Ebbene, questo fatto gli dà torto. Non la legge, non la forza del dritto del quale investe una parte e che deprime nell’altra, conserva la società conjugale, ma la natura. Tutta la prudenza e previdenza della legge è in pura perdita; è molto chiasso per nulla. Che se le disposizioni del Codice menassero a conseguenza, la sola logica conseguenza non potrebbe essere che questa, l’inasprimento dell’animo nella parte depressa e l’abuso del potere nella parte prevalente.

Dove la natura ha posto il cemento, l’edifizio si regge; dove non l’ha posto, l’edificio crolla ed i tribunali si affaccendano a firmare sentenze di separazione.

La natura ha posto nell’organamento della famiglia tutto lo studio che voi avete posto nell’organizzare lo Stato. Non v’è nulla da metterci, la legge non deve stare che al difuori a guardia dell’abuso. – Voi avete immaginato una aristocrazia con alla testa una corona irresponsabile ed una democrazia rappresentata da due elementi, il giovine che promuove ed il vecchio che frena, l’elemento che pensa, discute, delibera, ed il potere che eseguisce.

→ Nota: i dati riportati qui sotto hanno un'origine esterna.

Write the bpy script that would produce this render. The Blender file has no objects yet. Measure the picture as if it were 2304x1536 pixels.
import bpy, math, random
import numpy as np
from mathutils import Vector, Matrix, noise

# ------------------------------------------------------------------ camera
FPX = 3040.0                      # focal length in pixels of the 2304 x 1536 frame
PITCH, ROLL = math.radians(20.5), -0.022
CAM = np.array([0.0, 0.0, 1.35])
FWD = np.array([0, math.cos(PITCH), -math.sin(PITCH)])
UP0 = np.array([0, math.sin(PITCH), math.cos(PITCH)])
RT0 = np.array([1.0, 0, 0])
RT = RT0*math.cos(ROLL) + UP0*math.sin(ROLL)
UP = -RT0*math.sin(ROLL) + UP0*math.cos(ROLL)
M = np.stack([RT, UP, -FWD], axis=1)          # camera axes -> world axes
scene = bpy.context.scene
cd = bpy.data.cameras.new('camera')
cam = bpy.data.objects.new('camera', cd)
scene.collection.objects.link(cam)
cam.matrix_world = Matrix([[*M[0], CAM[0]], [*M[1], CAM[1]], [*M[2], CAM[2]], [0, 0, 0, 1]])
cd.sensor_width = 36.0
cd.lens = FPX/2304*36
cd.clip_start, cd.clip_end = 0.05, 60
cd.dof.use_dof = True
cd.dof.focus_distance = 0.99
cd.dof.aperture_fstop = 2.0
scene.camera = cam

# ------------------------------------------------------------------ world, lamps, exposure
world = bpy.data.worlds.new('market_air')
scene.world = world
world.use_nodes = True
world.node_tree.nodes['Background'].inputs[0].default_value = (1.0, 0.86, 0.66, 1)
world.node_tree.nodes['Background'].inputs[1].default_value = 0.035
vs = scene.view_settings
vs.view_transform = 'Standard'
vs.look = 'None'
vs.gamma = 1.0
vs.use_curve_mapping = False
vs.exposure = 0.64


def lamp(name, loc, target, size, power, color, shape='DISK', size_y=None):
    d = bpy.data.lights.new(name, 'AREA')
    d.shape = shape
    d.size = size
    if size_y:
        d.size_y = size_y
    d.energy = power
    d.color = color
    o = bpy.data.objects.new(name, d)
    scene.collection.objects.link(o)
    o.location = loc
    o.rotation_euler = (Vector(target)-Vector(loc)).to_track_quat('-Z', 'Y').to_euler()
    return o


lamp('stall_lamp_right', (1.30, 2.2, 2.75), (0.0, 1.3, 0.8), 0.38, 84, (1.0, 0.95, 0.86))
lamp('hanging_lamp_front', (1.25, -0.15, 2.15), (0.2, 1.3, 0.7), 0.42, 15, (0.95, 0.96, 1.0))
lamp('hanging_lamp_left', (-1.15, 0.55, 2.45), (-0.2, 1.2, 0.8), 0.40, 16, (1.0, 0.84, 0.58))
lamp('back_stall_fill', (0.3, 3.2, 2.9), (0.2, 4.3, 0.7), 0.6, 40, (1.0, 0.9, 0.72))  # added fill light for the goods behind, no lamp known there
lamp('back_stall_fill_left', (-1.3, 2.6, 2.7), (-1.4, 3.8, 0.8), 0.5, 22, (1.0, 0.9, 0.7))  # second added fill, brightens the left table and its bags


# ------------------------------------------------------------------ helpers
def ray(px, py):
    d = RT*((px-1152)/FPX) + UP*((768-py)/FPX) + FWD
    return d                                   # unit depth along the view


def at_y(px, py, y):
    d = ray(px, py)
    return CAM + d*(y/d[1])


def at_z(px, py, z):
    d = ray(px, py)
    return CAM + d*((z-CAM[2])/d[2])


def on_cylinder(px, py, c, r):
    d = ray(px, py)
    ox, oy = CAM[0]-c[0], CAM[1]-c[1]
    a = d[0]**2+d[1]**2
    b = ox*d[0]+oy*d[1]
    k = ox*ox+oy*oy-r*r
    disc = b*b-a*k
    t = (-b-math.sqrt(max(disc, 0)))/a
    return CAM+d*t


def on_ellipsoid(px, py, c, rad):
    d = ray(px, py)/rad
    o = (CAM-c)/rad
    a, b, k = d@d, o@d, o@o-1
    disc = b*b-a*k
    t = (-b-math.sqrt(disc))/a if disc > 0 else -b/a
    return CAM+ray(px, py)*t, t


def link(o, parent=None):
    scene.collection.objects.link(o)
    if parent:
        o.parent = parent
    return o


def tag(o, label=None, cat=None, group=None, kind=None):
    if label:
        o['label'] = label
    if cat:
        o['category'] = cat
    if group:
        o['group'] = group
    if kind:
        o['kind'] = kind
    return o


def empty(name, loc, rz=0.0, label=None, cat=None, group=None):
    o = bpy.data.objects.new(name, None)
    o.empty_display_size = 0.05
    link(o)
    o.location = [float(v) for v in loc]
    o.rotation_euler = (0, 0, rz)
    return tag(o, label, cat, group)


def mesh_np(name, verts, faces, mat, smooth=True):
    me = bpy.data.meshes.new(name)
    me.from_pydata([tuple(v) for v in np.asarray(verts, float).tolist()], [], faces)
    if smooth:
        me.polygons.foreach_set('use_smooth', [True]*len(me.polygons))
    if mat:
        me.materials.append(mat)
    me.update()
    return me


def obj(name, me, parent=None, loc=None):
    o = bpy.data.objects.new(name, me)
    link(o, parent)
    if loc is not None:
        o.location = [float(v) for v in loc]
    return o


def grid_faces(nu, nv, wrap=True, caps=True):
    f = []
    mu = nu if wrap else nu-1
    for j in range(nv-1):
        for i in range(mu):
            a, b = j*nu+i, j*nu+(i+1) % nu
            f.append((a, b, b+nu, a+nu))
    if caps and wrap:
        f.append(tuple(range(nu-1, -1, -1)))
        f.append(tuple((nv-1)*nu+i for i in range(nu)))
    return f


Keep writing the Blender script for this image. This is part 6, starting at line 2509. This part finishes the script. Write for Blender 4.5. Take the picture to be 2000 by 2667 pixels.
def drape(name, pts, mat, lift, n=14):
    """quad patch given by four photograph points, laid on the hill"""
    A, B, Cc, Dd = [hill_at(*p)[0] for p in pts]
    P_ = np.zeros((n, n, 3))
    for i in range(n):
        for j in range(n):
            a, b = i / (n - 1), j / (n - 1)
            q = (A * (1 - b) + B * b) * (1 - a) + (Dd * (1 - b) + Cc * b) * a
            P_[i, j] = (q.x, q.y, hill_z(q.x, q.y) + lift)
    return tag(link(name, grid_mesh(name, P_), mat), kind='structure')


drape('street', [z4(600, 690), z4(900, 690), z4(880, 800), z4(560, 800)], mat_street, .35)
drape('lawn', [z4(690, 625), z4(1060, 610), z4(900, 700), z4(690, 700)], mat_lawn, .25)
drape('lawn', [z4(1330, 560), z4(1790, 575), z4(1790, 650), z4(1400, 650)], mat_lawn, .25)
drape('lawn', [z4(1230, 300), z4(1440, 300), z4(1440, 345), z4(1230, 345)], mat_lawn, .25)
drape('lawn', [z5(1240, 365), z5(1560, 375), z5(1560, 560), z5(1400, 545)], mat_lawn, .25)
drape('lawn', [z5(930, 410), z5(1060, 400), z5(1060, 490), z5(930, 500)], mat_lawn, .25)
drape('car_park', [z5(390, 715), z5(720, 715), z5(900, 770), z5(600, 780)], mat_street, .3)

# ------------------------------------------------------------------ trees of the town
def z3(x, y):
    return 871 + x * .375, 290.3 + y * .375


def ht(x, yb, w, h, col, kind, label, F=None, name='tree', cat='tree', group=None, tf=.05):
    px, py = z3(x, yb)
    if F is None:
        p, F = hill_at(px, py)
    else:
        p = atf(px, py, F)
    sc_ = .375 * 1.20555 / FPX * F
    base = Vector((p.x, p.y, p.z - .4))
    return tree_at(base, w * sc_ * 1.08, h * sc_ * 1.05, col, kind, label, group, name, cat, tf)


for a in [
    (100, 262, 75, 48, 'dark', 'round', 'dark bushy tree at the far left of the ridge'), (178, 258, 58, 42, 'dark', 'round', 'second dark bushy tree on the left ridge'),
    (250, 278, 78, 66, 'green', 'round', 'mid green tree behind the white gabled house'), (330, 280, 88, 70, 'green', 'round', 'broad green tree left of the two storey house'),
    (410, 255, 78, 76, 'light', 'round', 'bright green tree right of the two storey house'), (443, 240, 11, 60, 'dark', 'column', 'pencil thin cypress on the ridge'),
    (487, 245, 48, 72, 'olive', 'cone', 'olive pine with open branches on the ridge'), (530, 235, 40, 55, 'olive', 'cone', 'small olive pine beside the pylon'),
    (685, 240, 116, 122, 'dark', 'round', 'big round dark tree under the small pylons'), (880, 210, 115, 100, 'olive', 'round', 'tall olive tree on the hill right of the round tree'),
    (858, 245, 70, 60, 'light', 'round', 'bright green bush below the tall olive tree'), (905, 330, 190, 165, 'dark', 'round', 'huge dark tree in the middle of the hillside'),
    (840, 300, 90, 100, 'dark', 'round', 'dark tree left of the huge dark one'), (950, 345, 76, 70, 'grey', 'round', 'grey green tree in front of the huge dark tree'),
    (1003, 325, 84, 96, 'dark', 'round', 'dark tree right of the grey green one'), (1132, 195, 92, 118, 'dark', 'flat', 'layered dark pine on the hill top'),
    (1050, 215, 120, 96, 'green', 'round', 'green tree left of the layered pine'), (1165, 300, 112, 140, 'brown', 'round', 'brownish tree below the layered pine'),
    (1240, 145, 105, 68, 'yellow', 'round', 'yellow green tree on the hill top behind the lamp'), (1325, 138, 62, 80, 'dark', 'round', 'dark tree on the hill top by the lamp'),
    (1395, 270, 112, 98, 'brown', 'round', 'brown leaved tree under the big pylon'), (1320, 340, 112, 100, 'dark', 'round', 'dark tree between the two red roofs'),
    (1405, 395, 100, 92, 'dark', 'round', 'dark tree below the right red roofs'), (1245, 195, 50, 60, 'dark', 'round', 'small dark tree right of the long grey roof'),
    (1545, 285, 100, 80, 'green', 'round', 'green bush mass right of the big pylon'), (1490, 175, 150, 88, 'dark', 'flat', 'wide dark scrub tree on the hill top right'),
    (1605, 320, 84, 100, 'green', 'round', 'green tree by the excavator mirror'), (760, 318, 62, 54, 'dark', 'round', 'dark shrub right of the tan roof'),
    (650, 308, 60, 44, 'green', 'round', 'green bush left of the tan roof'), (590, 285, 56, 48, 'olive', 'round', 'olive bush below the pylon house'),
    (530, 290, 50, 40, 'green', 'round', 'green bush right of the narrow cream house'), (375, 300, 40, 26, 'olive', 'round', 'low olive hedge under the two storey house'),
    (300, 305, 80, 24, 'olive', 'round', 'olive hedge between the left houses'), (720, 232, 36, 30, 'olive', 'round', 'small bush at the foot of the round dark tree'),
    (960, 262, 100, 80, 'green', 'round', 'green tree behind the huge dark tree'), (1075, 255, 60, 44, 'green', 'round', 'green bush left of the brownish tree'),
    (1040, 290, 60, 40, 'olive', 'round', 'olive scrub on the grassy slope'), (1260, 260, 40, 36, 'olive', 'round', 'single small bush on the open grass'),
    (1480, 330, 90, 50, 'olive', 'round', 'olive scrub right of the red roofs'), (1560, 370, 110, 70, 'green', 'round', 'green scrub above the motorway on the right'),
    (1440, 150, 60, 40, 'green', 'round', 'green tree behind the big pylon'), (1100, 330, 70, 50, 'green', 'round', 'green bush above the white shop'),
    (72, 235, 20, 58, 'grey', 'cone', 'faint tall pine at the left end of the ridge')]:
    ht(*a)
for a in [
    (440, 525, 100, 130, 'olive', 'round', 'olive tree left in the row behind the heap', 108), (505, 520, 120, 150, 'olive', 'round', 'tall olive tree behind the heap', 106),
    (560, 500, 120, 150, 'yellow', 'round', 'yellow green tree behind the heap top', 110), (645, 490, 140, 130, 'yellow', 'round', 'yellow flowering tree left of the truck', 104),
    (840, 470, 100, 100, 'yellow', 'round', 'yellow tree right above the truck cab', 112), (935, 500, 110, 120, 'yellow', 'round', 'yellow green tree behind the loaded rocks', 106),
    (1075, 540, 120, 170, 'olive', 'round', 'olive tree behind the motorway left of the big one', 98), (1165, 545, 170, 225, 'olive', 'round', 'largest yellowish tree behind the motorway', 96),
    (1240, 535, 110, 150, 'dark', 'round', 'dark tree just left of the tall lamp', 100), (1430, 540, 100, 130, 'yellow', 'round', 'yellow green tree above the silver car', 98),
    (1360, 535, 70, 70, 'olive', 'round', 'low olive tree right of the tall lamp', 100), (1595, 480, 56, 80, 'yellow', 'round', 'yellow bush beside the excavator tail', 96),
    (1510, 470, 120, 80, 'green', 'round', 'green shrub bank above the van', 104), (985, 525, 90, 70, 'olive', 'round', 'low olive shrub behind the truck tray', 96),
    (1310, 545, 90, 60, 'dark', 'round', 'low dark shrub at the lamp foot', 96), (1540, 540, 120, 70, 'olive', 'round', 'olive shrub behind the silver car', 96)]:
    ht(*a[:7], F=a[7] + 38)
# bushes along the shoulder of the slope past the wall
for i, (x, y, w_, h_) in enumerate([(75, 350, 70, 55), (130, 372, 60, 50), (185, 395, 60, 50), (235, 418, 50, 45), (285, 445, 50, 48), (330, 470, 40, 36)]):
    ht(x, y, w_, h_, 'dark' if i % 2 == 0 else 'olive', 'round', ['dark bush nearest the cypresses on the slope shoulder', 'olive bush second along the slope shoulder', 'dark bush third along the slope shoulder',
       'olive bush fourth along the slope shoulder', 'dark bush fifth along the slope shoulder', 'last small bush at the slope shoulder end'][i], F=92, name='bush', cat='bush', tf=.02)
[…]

È un congegno, insomma, composto di differenze e di equivalenze che, equilibrandosi, costituiscono un insieme più o meno omogeneo – Nella società coniugale la natura non ha adoperato altrimenti, ma il suo lavoro è di una tale efficacia che tutte le vostre convenzioni non possono dirla con essa quand’ella si mette a non essere dalla vostra.

Voi dichiarate, ad esempio, che il marito è capo della famiglia perchè ha la capacità. Ora la natura alle volte non la intende come voi e gli ha negato questa capacità, ed il diritto che gli accordaste su una nuda presunzione non può trovare esplicazione nel fatto. Egli è obbligato a capitolare o la moglie, alla quale negate questa capacità, deve esercitarlo per lui.